MAVIS DEAN
I knew the Town Hall initially through my father. He worked there in the 1930’s as an architect’s clerk based in the Town Hall Extension. For a period of time, he went away to fought in the war, but on his return came back and carried on in the Town Hall. As a child he would take me to the Hallé Concerts which at that time were in the Free Trade Hall.
When I went to college as a mature student, our class would walk to the Town Hall, sandwiches in our hands and into the Great Hall. Every Friday at lunch the Hallé Orchestra would rehearse, and we were allowed to sit in.

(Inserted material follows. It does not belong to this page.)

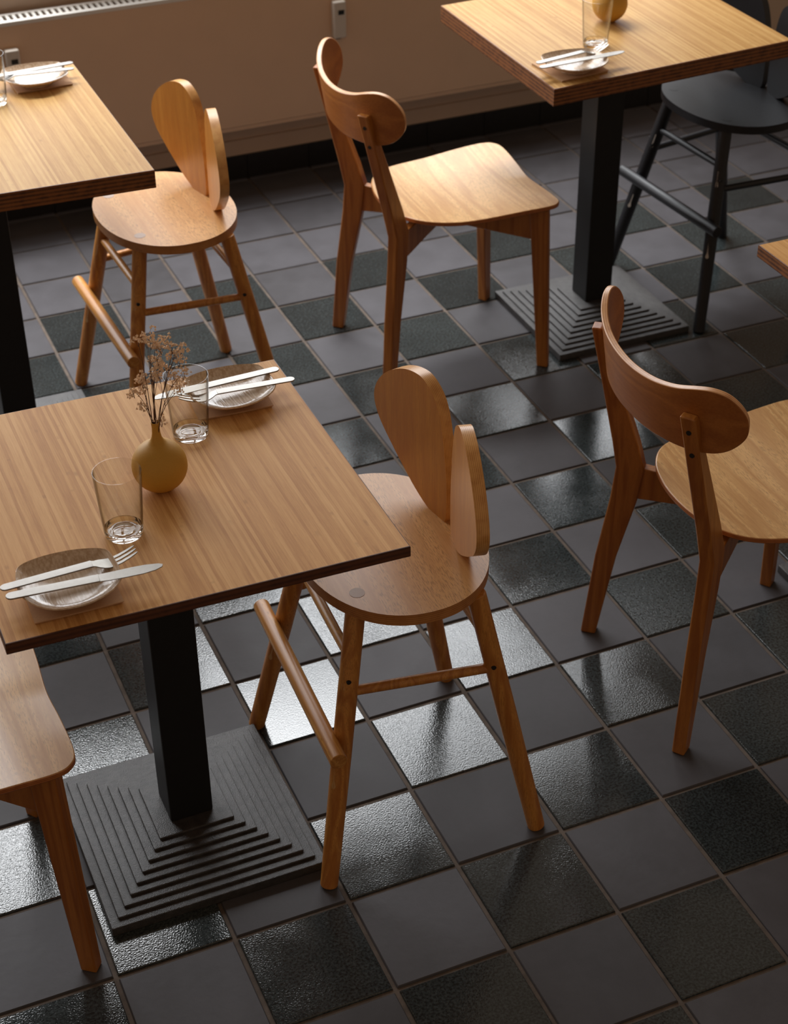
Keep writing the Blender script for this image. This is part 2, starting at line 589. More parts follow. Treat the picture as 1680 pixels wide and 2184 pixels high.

We used to sit on the carpeted floor in the Great Hall and listen to Sir John Barbirolli conducting. While the main performances were in the Free Trade Hall, they needed a space to rehearse and the Great Hall inside the Town Hall was perfect.
And so, all of us students on our lunch break every Friday, would sit and listen to the music echoing and bouncing off the walls, murals by Ford Madox Brown and worker bees on the frieze watching with us - a captivated audience!
I’ve learnt a lot about Ford Madox Brown and the links to the pre-Raphaelites since then, and now when I do tours at Manchester Art Gallery, I make sure to mention the paintings and murals in the Town Hall as an example of the cultural offer Manchester has.